→ **THE REQUEST**
Make an exact copy of the data below, leaving out every picture.

>> START LISTED ENTRIES

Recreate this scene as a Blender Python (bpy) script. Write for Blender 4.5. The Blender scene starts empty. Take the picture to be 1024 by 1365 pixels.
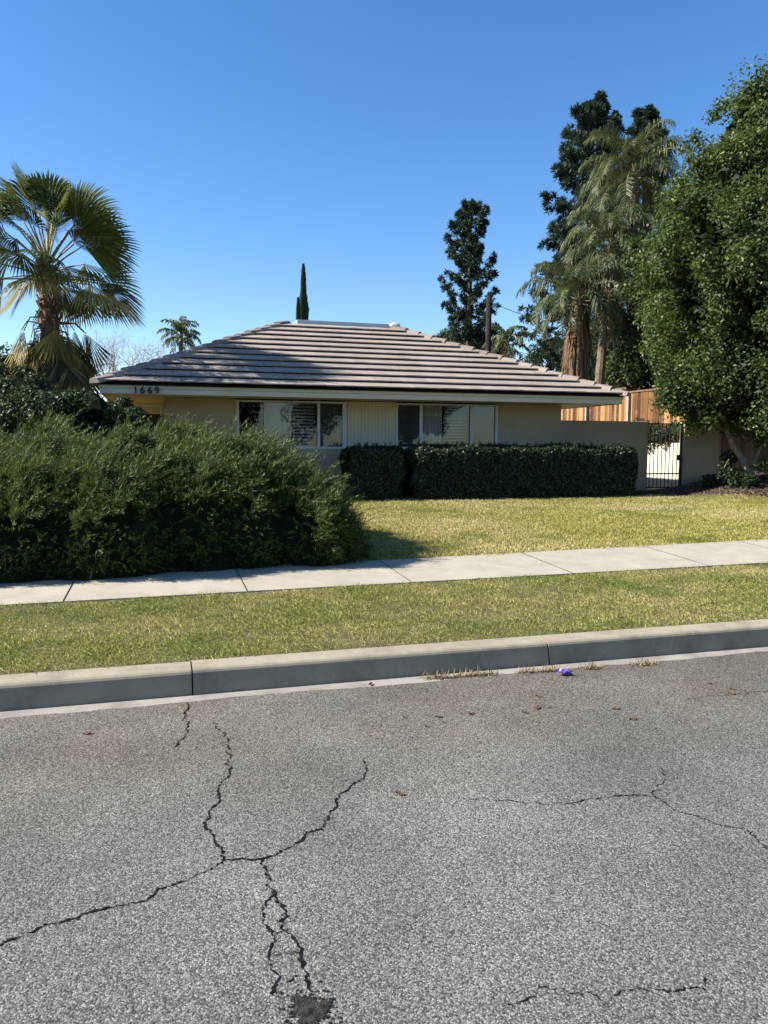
import bpy, math, random
import numpy as np
from mathutils import Vector, Matrix

rad = math.radians
rng = np.random.default_rng(7)
random.seed(7)
sc = bpy.context.scene
COL = sc.collection

# ------------------------------------------------------------------ camera
F, PW, PH = 1025.0, 1024, 1365
YAW, PITCH, ROLL, CH = 16.3, -5.05, 0.25, 1.55


def cam_axes():
    y, p, r = rad(YAW), rad(PITCH), rad(ROLL)
    f = np.array([math.sin(y) * math.cos(p), math.cos(y) * math.cos(p), math.sin(p)])
    r0 = np.array([math.cos(y), -math.sin(y), 0.0])
    u0 = np.cross(r0, f)
    return r0 * math.cos(r) + u0 * math.sin(r), u0 * math.cos(r) - r0 * math.sin(r), f


RX, UX, FX = cam_axes()
EYE = np.array([0, 0, CH])
LAT = np.array([math.cos(rad(YAW)), -math.sin(rad(YAW)), 0.0])     # picture-right, on the ground
FWD = np.array([math.sin(rad(YAW)), math.cos(rad(YAW)), 0.0])


def ray(px, py): return FX + RX * (px - PW / 2) / F - UX * (py - PH / 2) / F
def at_z(px, py, z): d = ray(px, py); return EYE + d * (z - CH) / d[2]
def at_y(px, py, y): d = ray(px, py); return EYE + d * y / d[1]
def at_d(px, py, d): return EYE + ray(px, py) * d


def project(P):
    d = P - EYE
    z = d @ FX
    return PW / 2 + F * (d @ RX) / z, PH / 2 - F * (d @ UX) / z, z


cam = bpy.data.cameras.new("camera")
cam.sensor_fit = 'HORIZONTAL'
cam.sensor_width = 36
cam.lens = 36 * F / PW
cam.clip_start, cam.clip_end = 0.05, 3000
co = bpy.data.objects.new("camera", cam)
COL.objects.link(co)
M = Matrix.Identity(4)
for i in range(3):
    M[i][0], M[i][1], M[i][2], M[i][3] = RX[i], UX[i], -FX[i], EYE[i]
co.matrix_world = M
sc.camera = co

# ------------------------------------------------------------------ light
SUN_EL, SUN_AZ = 36.0, 11.0        # azimuth measured from street-left towards the back
S = Vector((-math.cos(rad(SUN_EL)) * math.cos(rad(SUN_AZ)), math.cos(rad(SUN_EL)) * math.sin(rad(SUN_AZ)), math.sin(rad(SUN_EL))))
sun = bpy.data.lights.new("sun", 'SUN')
sun.energy, sun.angle, sun.color = 5.0, rad(0.53), (1.0, 0.95, 0.87)
so = bpy.data.objects.new("sun", sun)
so.rotation_euler = S.to_track_quat('Z', 'Y').to_euler()
so.location = (-10, 5, 20)
COL.objects.link(so)
w = bpy.data.worlds.new("World")
sc.world = w
w.use_nodes = True
nt = w.node_tree
bg = nt.nodes['Background']
sky = nt.nodes.new('ShaderNodeTexSky')
sky.sky_type = 'NISHITA'
sky.sun_disc = False
sky.sun_elevation = rad(SUN_EL)
sky.sun_rotation = math.atan2(S.x, S.y)
sky.altitude = 300
sky.air_density, sky.dust_density, sky.ozone_density = 1.0, 0.35, 2.2
hsv = nt.nodes.new('ShaderNodeHueSaturation')
hsv.inputs['Saturation'].default_value = 1.28
hsv.inputs['Hue'].default_value = 0.506
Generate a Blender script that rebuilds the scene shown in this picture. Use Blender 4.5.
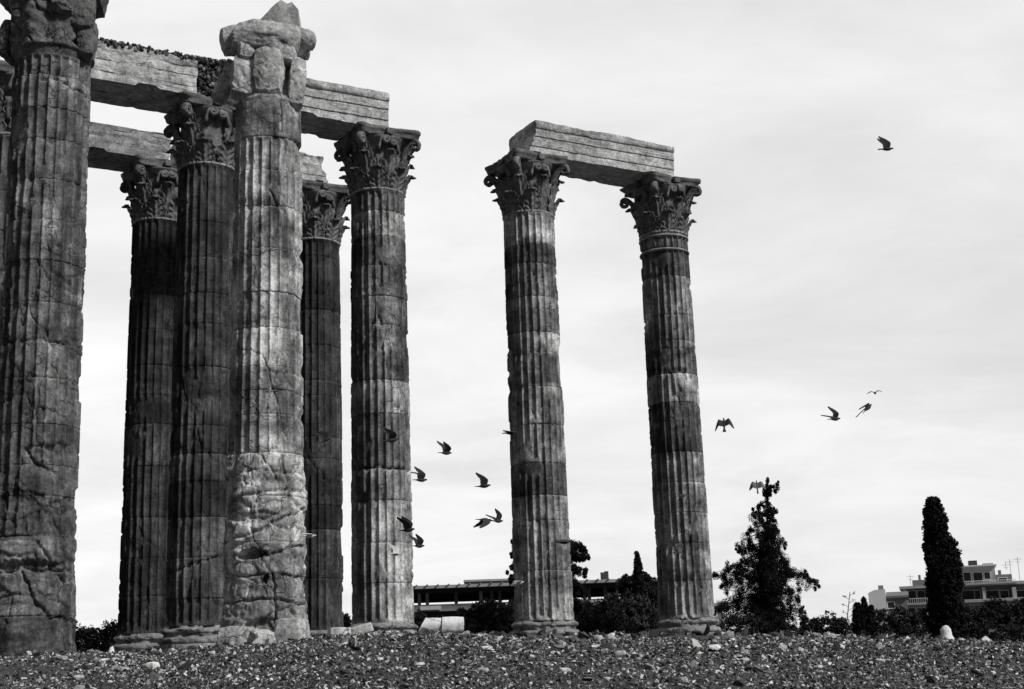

>> END LISTED ENTRIES

→ **FINAL RESULT**
Recreate this scene as a Blender Python (bpy) script. Write for Blender 4.5. The Blender scene starts empty. Take the picture to be 1024 by 1365 pixels.
import bpy, math, random
import numpy as np
from mathutils import Vector, Matrix

rad = math.radians
rng = np.random.default_rng(7)
random.seed(7)
sc = bpy.context.scene
COL = sc.collection

# ------------------------------------------------------------------ camera
F, PW, PH = 1025.0, 1024, 1365
YAW, PITCH, ROLL, CH = 16.3, -5.05, 0.25, 1.55


def cam_axes():
    y, p, r = rad(YAW), rad(PITCH), rad(ROLL)
    f = np.array([math.sin(y) * math.cos(p), math.cos(y) * math.cos(p), math.sin(p)])
    r0 = np.array([math.cos(y), -math.sin(y), 0.0])
    u0 = np.cross(r0, f)
    return r0 * math.cos(r) + u0 * math.sin(r), u0 * math.cos(r) - r0 * math.sin(r), f


RX, UX, FX = cam_axes()
EYE = np.array([0, 0, CH])
LAT = np.array([math.cos(rad(YAW)), -math.sin(rad(YAW)), 0.0])     # picture-right, on the ground
FWD = np.array([math.sin(rad(YAW)), math.cos(rad(YAW)), 0.0])


def ray(px, py): return FX + RX * (px - PW / 2) / F - UX * (py - PH / 2) / F
def at_z(px, py, z): d = ray(px, py); return EYE + d * (z - CH) / d[2]
def at_y(px, py, y): d = ray(px, py); return EYE + d * y / d[1]
def at_d(px, py, d): return EYE + ray(px, py) * d


def project(P):
    d = P - EYE
    z = d @ FX
    return PW / 2 + F * (d @ RX) / z, PH / 2 - F * (d @ UX) / z, z


cam = bpy.data.cameras.new("camera")
cam.sensor_fit = 'HORIZONTAL'
cam.sensor_width = 36
cam.lens = 36 * F / PW
cam.clip_start, cam.clip_end = 0.05, 3000
co = bpy.data.objects.new("camera", cam)
COL.objects.link(co)
M = Matrix.Identity(4)
for i in range(3):
    M[i][0], M[i][1], M[i][2], M[i][3] = RX[i], UX[i], -FX[i], EYE[i]
co.matrix_world = M
sc.camera = co

# ------------------------------------------------------------------ light
SUN_EL, SUN_AZ = 36.0, 11.0        # azimuth measured from street-left towards the back
S = Vector((-math.cos(rad(SUN_EL)) * math.cos(rad(SUN_AZ)), math.cos(rad(SUN_EL)) * math.sin(rad(SUN_AZ)), math.sin(rad(SUN_EL))))
sun = bpy.data.lights.new("sun", 'SUN')
sun.energy, sun.angle, sun.color = 5.0, rad(0.53), (1.0, 0.95, 0.87)
so = bpy.data.objects.new("sun", sun)
so.rotation_euler = S.to_track_quat('Z', 'Y').to_euler()
so.location = (-10, 5, 20)
COL.objects.link(so)
w = bpy.data.worlds.new("World")
sc.world = w
w.use_nodes = True
nt = w.node_tree
bg = nt.nodes['Background']
sky = nt.nodes.new('ShaderNodeTexSky')
sky.sky_type = 'NISHITA'
sky.sun_disc = False
sky.sun_elevation = rad(SUN_EL)
sky.sun_rotation = math.atan2(S.x, S.y)
sky.altitude = 300
sky.air_density, sky.dust_density, sky.ozone_density = 1.0, 0.35, 2.2
hsv = nt.nodes.new('ShaderNodeHueSaturation')
hsv.inputs['Saturation'].default_value = 1.28
hsv.inputs['Hue'].default_value = 0.506
Generate a Blender script that rebuilds the scene shown in this picture. Use Blender 4.5.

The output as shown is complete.